В пять часов вечера, в то время как Робеспьер и его четверо верных соратников терпели издевательства в Конвенте, должностные лица Коммуны и храбрый Анрио, догадываясь о положении дел, по собственному почину призвали к восстанию. Были закрыты заставы, ударили в набат, созвали секции и предписали им послать своих канониров вместе с пушками к зданию ратуши. Правда, по приказанию Конвента значительная часть артиллеристов в предшествующие дни была удалена из Парижа, но и те, что оставались, представляли внушительную силу; сила эта была верным резервом робеспьеристов и Коммуны.

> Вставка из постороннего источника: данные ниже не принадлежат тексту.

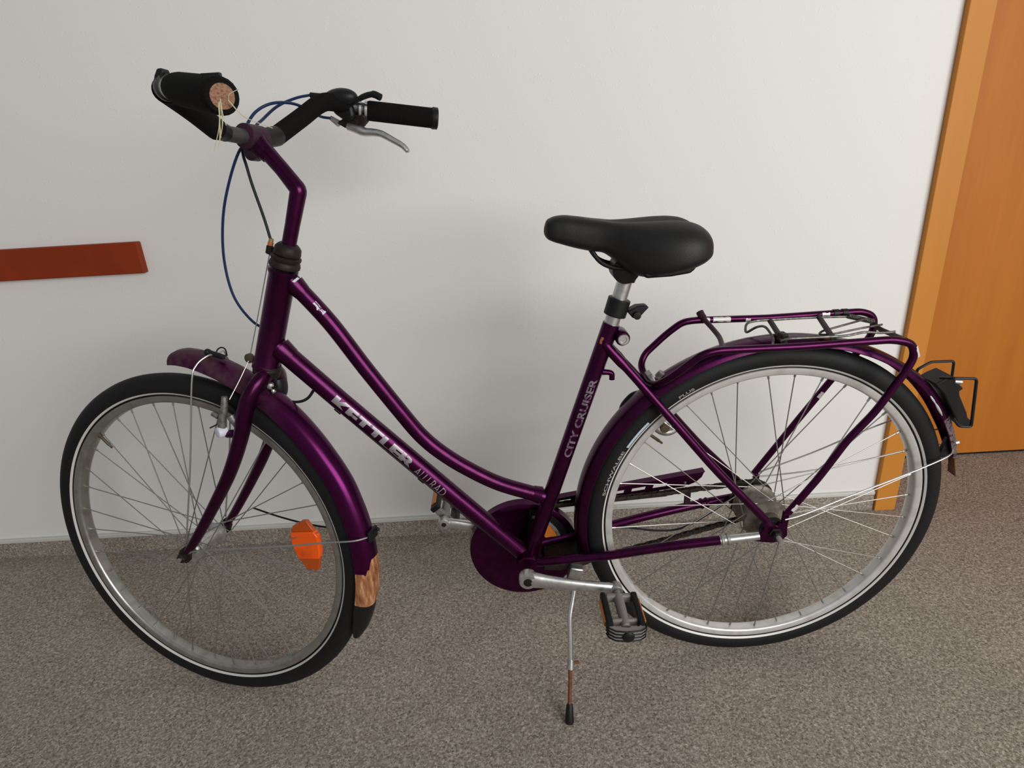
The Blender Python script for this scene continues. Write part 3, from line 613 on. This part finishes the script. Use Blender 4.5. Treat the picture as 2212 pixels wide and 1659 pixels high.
# ---- fork, headset, stem
fk = empty('fork', bike)
for s in (-1, 1):
    P = spline([(-.888, .004 * s, .7000), (-.8885, .018 * s, .6960), (-.8960, .034 * s, .6810), (-.9090, .0445 * s, .6540), (-.9310, .0480 * s, .5940), (-.9665, .0500 * s, .5260), (-1.0140, .0520 * s, .4570), (-1.0640, .0535 * s, .3900), (-1.0900, .0540 * s, .3590)], 6)
    R = np.interp(np.linspace(0, 1, len(P)), [0, .2, .4, .7, 1], [.0140, .0152, .0148, .0118, .0085])
    obj('fork_blade', tube(SP(P), R, 20, flat=(.85, 1.0)), 'purple', fk)
    g = prism([(-1.092, .370), (-1.082, .362), (-1.088, .340), (-1.100, .331), (-1.112, .337), (-1.113, .352), (-1.104, .362)], .0520 * s, .0565 * s); obj('fork_dropout', FX(g), 'dark_metal', fk, bevel=.001)
    g = lathe([(0, .0075), (.016, .0072), (.020, .005)], V3(-.9390, .049 * s, .6030), (-1, 0, -.05), 14); obj('brake_boss', FX(g), 'purple', fk)
obj('fork_crown', tube(SP([HB - AX * .016, HB + AX * .006]), [.0185, .0195], 26), 'purple', fk)
hs = empty('headset', bike)
obj('lower_cup', lathe([(-.010, .018), (-.008, .0225), (-.002, .0232), (.004, .0240), (.006, .0222), (.011, .0220)], HB, AX, 32), 'dark_metal', hs)
obj('upper_cup', lathe([(0, .0215), (.002, .0240), (.006, .0245), (.010, .0235), (.012, .0220), (.016, .0240), (.019, .0240), (.021, .0215)], V3(-.8275, 0, .8775), AX, 32), 'dark_metal', hs)
obj('lock_nut', lathe([(0, .0165), (.001, .0205), (.003, .0215), (.008, .0208), (.012, .0205), (.016, .0175), (.019, .0140)], V3(-.8192, 0, .8972), AX, 32), 'dark_metal', hs)
g = G(); tube(SP([(-.834, 0, .9040), (-.8490, 0, .9055)]), [.0050, .0036], 8, g=g); lathe([(-.007, .0040), (-.006, .0058), (.006, .0058), (.007, .004)], S((-.8495, 0, .9065)), AX, 10, g=g); obj('cable_hanger', g, 'dark_metal', hs)
g = lathe([(0, .0045), (.005, .0045)], S((-.8470, 0, .9135)), AX, 10); obj('hanger_ferrule', g, 'copper', hs)
g = lathe([(0, .0038), (.006, .0038)], S((-.8452, 0, .9182)), AX, 10); obj('hanger_barrel', g, 'brass', hs)
stm = empty('stem', bike)
SB = V3(-.7815, 0, .9945); CL = V3(-.8480, 0, 1.0745)
P = fillet([V3(-.8180, 0, .9000), V3(-.8020, 0, .9410), SB, V3(-.8050, 0, 1.0260), V3(-.8330, 0, 1.0590)], .0035, 3)
obj('stem_tube', tube(SP(P), [.0113] + [.0115] * 4 + [.0128] * 4 + [.0118] * 4 + [.0122], 22), 'purple', stm)
g = lathe([(-.021, .0150), (-.019, .0185), (.019, .0185), (.021, .0150)], S(CL), SM @ V3(0, 1, 0), 28); obj('bar_clamp', g, 'purple_dusty', stm)
obj('clamp_neck', tube(SP([V3(-.8250, 0, 1.0460), V3(-.8420, 0, 1.0660)]), [.0122, .0165], 22), 'purple', stm)
g = lathe([(-.010, .010), (-.008, .0125), (.008, .0125), (.010, .010)], S(CL + V3(-.002, 0, -.0215)), SM @ V3(0, 1, 0), 18); obj('clamp_lug', g, 'purple_dusty', stm)

# ---- handlebar
hb = empty('handlebar', bike)
HR = [(-.8541, .070, 1.0835), (-.8395, .120, 1.1141), (-.8235, .165, 1.1430), (-.8110, .190, 1.1475), (-.7900, .212, 1.1420), (-.7632, .228, 1.1350)]
HRend = V3(-.6529, .284, 1.1200)
HL = [(-.8545, -.070, 1.0799), (-.8424, -.120, 1.0953), (-.8350, -.162, 1.1080), (-.8245, -.183, 1.1095), (-.8000, -.203, 1.1060), (-.7740, -.219, 1.1000)]
HLend = V3(-.6662, -.284, 1.0737)
def sleeve(P, r, name, mat, **k): return obj(name, tube(SP(P), r, 22), mat, hb, **k)
mid = [(-.8560, -.052, 1.0765), (-.8500, -.025, 1.0742), CL, (-.8500, .025, 1.0745), (-.8560, .052, 1.0790)]
path = spline([q for q in HL[::-1]] + mid + HR, 5)
sleeve(path, .0111, 'bar_tube', 'bar_metal')
sleeve(spline(HL[:4] , 6), .0155, 'foam_cover', 'black_foam'); sleeve(spline(HR[:4] + [HR[4]], 6), .0150, 'foam_cover', 'black_foam')
sleeve(spline([(-.8560, -.050, 1.0765), HL[0]], 3), [.0125, .0128, .014, .0155], 'foam_end', 'black_plastic'); sleeve(spline([(-.8520, .024, 1.0750), HR[0]], 3), [.0125, .0145, .0155, .0155], 'foam_end', 'black_plastic')
sleeve([V3(*HR[5]) - unit(HRend - V3(*HR[5])) * .004, V3(*HR[5]), HRend - unit(HRend - V3(*HR[5])) * .006], [.0155, .0172, .0178], 'grip', 'black_foam')
dR = unit(HRend - V3(*HR[5])); sleeve([HRend - dR * .012, HRend - dR * .010, HRend - dR * .001, HRend], [.0182, .0195, .0190, .0160], 'grip_end', 'black_plastic')
HL5 = V3(*HL[5]); dL = unit(HLend - HL5)
sleeve([HL5 + dL * -.012, HL5 + dL * .002, HL5 + dL * .012, HLend - dL * .010, HLend - dL * .003, HLend], [.0150, .0172, .0180, .0186, .0182, .0162], 'grip', 'black_foam', label='black foam grip torn open at its end')
lathe([(-.001, .0125), (.0008, .0122), (.0016, .0095), (.0012, .005), (.002, .0005)], S(HLend), SM @ dL, 22, g=(g := G()))
o = obj('torn_core', g, 'foam_core', hb, label='torn brown foam core showing at the grip end')
rnd = random.Random(3)
Ls = S(HLend)
for k, pp in enumerate([[(-.003, -.024), (-.013, -.047)], [(-.005, -.020), (-.008, -.038)], [(-.001, -.014), (.000, -.027)], [(-.006, -.024), (-.018, -.050)], [(-.005, -.021), (-.011, -.044)], [(.020, -.020), (.046, -.032)], [(.010, .001), (.020, .005)]]):
    a_ = Ls + V3(-.004 + .004 * rnd.random(), -.002, -.002 + .004 * rnd.random())
    if k >= 5: a_ = Ls + V3(.006, -.002, -.004)
    obj('grass_blade', tube(spline([a_] + [Ls + V3(x_, -.006, z_) for x_, z_ in pp], 5), [.0006] * 6 + [.0004] * 5, 5), 'straw', hb)
# left: bare tube and the stub of a broken lever clamp
g = tube(SP([V3(-.8130, -.194, 1.1085), V3(-.7800, -.216, 1.1015)]), .0128, 20); obj('bare_bar', g, 'aluminium', hb)
g = prism([(-.8165, 1.1085), (-.8095, 1.1060), (-.8035, 1.1170), (-.7990, 1.1215), (-.8005, 1.1262), (-.8070, 1.1262), (-.8125, 1.1190)], -.210, -.198); obj('lever_stub', FX(g), 'black_plastic', hb, bevel=.0015)
g = lathe([(-.006, .0150), (.006, .0150)], S((-.8060, -.199, 1.1072)), SM @ V3(.78, -.6, -.16), 20); obj('stub_clamp', g, 'black_plastic', hb)
g = box(S(HLend - dL * .020 + V3(0, 0, .0185)), (.020, .006, .004)); obj('grip_tab', g, 'black_plastic', hb, bevel=.001)
# right: gear shifter pod, thumb lever, brake lever with clamp
def blob(poly, y0, y1, name, mat, bev=.003, par=hb, label=None): return obj(name, FX(prism(poly, y0, y1)), mat, par, bevel=bev, label=label)
pod = obj('shifter_pod', FX(ball((-.803, .200, 1.1550), 1.0, sx=(.0330, .019, .0165), n=12)), 'black_plastic', hb)
g = G(); tube([(-.856, .190, 1.1630), (-.825, .196, 1.1585)], .0048, 10, g=g); obj('cable_ferrule', FX(g), 'black_plastic', hb)
g = G(); tube(spline([(-.775, .200, 1.1480), (-.755, .200, 1.1545), (-.738, .200, 1.1560), (-.725, .200, 1.1500)], 4), [.0045] * 3 + [.005] * 5 + [.0062] * 5, 10, g=g); obj('thumb_lever', FX(g), 'black_plastic', hb)
blob([(-.824, 1.150), (-.795, 1.155), (-.782, 1.148), (-.780, 1.122), (-.792, 1.116), (-.806, 1.122), (-.820, 1.132)], .197, .222, 'shifter_body', 'black_plastic', .005)
for k, t in ((0, .003), (1, .013)):
    c_ = V3(*HR[5]) - dR * (.003 + t * 1.0); g = lathe([(-.0026, .0165), (-.0022, .0186), (.0022, .0186), (.0026, .0165)], S(c_), SM @ dR, 24); obj('clamp_band', g, 'polished', hb)
blob([(-.800, 1.126), (-.768, 1.128), (-.760, 1.116), (-.770, 1.108), (-.790, 1.1035), (-.806, 1.1075), (-.822, 1.117)], .207, .219, 'lever_bracket', 'dark_metal', .002)
g = G(); tube([(-.834, .212, 1.1265), (-.818, .212, 1.1155)], [.0042, .0062], 12, g=g); obj('cable_adjuster', FX(g), 'dull_alloy', hb)
LV = [(-.8000, .213, 1.1095), (-.7830, .214, 1.1040), (-.7700, .215, 1.0985), (-.7560, .217, 1.0970), (-.7400, .219, 1.0935), (-.7220, .222, 1.0835), (-.7040, .225, 1.0725), (-.6960, .226, 1.0645), (-.6935, .226, 1.0600)]
P = spline(LV, 5); R = np.interp(np.linspace(0, 1, len(P)), [0, .18, .3, .55, .85, .95, 1], [.0085, .0105, .0088, .0072, .0058, .0055, .0035])
obj('brake_lever', tube(SP(P), R, 14, flat=(1.25, .82)), 'aluminium', hb, label='silver brake lever under the right grip')

# ---- cables
def cable(pts, mat, r, name='cable', steer=True, n=7):
    P = spline(pts, n); P = SP(P) if steer else P; return obj(name, tube(P, r, 8), mat, bike)
cable([(-.8560, .190, 1.1632), (-.8680, .160, 1.1545), (-.8790, .120, 1.1370), (-.8830, .080, 1.1120), (-.8780, .050, 1.0960), (-.8740, .030, 1.070)], 'blue_cable', .0024, 'gear_cable')
cable([(-.832, .212, 1.1255), (-.842, .190, 1.1270), (-.8400, .150, 1.1325), (-.8430, .110, 1.1370), (-.8563, .075, 1.1335), (-.8699, .050, 1.1200), (-.8765, .030, 1.0985), (-.8790, .012, 1.0700)], 'blue_cable', .0024, 'brake_cable')
cable([(-.8790, .012, 1.0700), (-.8740, .005, 1.0500), (-.8690, .002, 1.035), (-.8625, 0, 1.0059), (-.8509, 0, .9565), (-.8450, 0, .9235)], 'dark_cable', .0024, 'brake_cable')
cable([(-.8740, .030, 1.070), (-.8800, .008, 1.0600), (-.9061, .004, 1.0151), (-.9286, .002, .9595), (-.9394, .0, .8935), (-.9333, .0, .8321), (-.9101, .006, .7888), (-.8880, .020, .7680), (-.8700, .026, .7520)], 'blue_cable', .0022, 'gear_cable')
YK = V3(-.9218, -.002, .7255)
cable([(-.8492, 0, .9045), (-.887, 0, .812), YK], 'steel_wire', .0009, 'brake_wire', n=3)
g = lathe([(-.0035, .0075), (-.003, .0085), (.003, .0085), (.0035, .0075)], S(YK), SM @ V3(0, 1, 0), 18); obj('cable_yoke', g, 'dirty_brass', bike)
for s in (-1, 1): cable([YK, V3(-.9300, .022 * s, .6960), V3(-.9400, .046 * s, .6640)], 'steel_wire', .0010, 'straddle_wire', n=3)
cable([(-.8851, 0, .6520), (-.8700, 0, .6444), (-.8502, 0, .6412), (-.8327, 0, .6472), (-.8178, 0, .6640)], 'dark_cable', .0026, 'lamp_cable', steer=False)
cable([DT0 + (DT1 - DT0) * .16 + un * .0185, DT0 + (DT1 - DT0) * .5 + un * .0195, DT0 + (DT1 - DT0) * .93 + un * .0185], 'dark_cable', .0022, 'lamp_cable', steer=False)
cable([(-.3000, .050, .2950), (-.2522, .060, .2847), (-.1882, .064, .2690), (-.1342, .066, .2680), (-.0835, .066, .2960), (-.0241, .068, .3392)], 'dark_cable', .0022, 'gear_cable', steer=False)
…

В половине шестого, когда арестованных препровождали в Комитет общественной безопасности, где их должны были накормить и распределить по тюрьмам, Анрио с отрядом жандармов решил отправиться им на помощь. Осуществляя свой план, он промчался галопом через улицы Монне и Сент-Оноре. У здания отеля де Брионн, где помещался Комитет, толпились люди. Расталкивая толпу, Анрио во главе своих жандармов пробрался к парадному подъезду Комитета и, когда ему отказались открыть, с ругательствами выбил дверь. На него набросились. Буквально на глазах Робеспьера и других арестованных Анрио был повален, связан и отдан под охрану тех самых жандармов, во главе которых явился, чтобы спасти робеспьеристов. Это обстоятельство укрепило Робеспьера в его предположениях. Его друзья также решили, что восстание не имеет шансов на успех. Пятеро арестованных пришли к выводу, что следует отказаться от всякой мысли о сопротивлении Конвенту и провести свою защиту законными средствами, в Революционном трибунале.